C’est une sorte de fidélité très ancienne à un chanteur qui a toujours suscité chez moi beaucoup d’enthousiasme et d’émotion qui m’avait poussé à retenir ce spectacle : l’affiche annonçait Thomas Hampson et il venait à Bruxelles pour chanter Mahler.
Hélas, pour raisons de santé, le baryton américain s’est vu contraint d’annuler son engagement deux jours avant le concert, et c’est par un véritable coup de chance que Matthias Goerne s’est trouvé libre et disposé à reprendre le flambeau au dernier moment. Deux courtes répétions ont paraît-il suffit à accorder le soliste, le chef et l’orchestre.
Mathias Goerne © Caroline de Bon
Mais la soirée commence par une œuvre totalement inédite, due à la plume de Verdi. A l’occasion de la première représentation de Nabucco à Bruxelles, en 1848, dans un climat politique tendu par l’amorce de révolutions dans les principales villes européennes, Giuseppe Verdi composa une série de divertissements pouvant servir de musique de ballet. Il sacrifiait ainsi à la tradition française d’intégrer des épisodes dansés, dont le public masculin de l’époque était particulièrement friand, aux représentations d’opéra. Longtemps considérée comme perdue, la partition de ces divertissements a été retrouvée récemment à la Villa Verdi de Sant’Agata, grâce au travail du musicologue danois, grand spécialiste de Verdi, Knud Arne Jürgensen. Une première « re-création » eut lieu à Parme, en septembre 2021 dirigée par Roberto Abbado, et c’est à l’amitié qui unit Jürgensen et Michaël Schönwandt qu’on doit la programmation de cette partition, symboliquement jouée à Bruxelles pour la première fois depuis sa création. Pleines d’entrain, mettant particulièrement l’orchestre en valeur, ces pièces, qui totalisent une douzaine de minutes de bonne musique, constituent une première partie de programme inédite et fort intéressante, joyeuse et festive à souhaits.

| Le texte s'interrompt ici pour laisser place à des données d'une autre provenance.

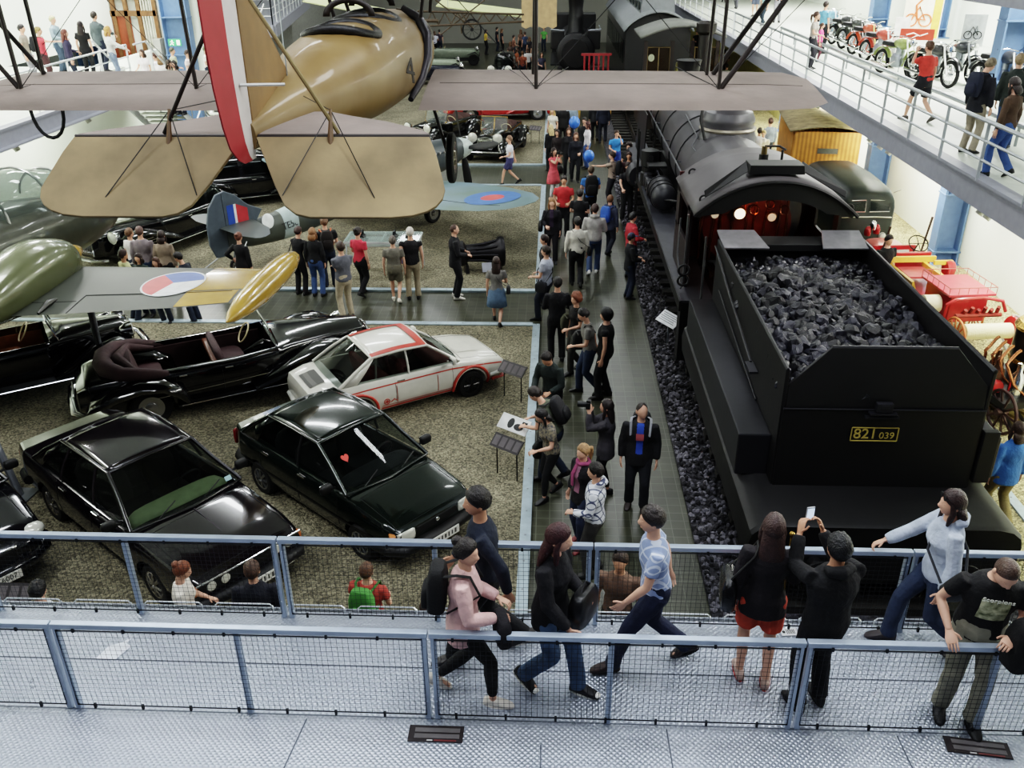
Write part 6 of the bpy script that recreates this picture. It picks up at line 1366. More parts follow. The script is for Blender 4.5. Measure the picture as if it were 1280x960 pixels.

Aucune annonce officielle n’avait prévenu le public du changement de soliste et des publicités radiodiffusées sur la chaîne nationale mentionnaient encore le matin même le nom de Hampson ; et même si des bruits circulaient dans la salle avant le début du spectacle, l’entrée en scène de Matthias Goerne fit sensation ! Très à son aise, décontracté comme toujours, le baryton entre dans la partition à pleine voix, face à un orchestre qui – galvanisé par le prestige du soliste – donne le meilleur de lui-même, c’est à dire beaucoup de volume, en particulier aux cordes, mais peut-être pas toujours autant de transparence qu’il y faudrait. La voix s’intègre subtilement au tissu orchestral mais ne le domine pas, alors que le soliste apporte un grand soin aux aspects narratifs de l’œuvre. La détente du corps, qui bouge abondamment, dansant quasiment d’un pied sur l’autre, portant le regard de tous côtés, est une des caractéristiques du maintien en scène un peu étonnant de Goerne depuis quelques années, mais qui ne nuit en rien à sa concentration. La partition est déroulée entièrement de mémoire, sans aucune faille, avec une concentration et une intensité parfaites, dans des couleurs sombres, cuivrées, automnales magnifiques et un constant souci du texte. La complicité du soliste et du chef est évidente, même si l’on ne se souvient pas de les avoir entendus ensemble depuis très longtemps.
Après la pause, la quatrième symphonie de Tchaïkovski, tonitruante, fait ressortir les qualités sonores de l’orchestre et son enthousiasme communicatif, mais aussi quelques faiblesses dans la réalisation, et une lecture très objective de la partition, laissant peu de place à l’épanchement lyrique ou à la poésie.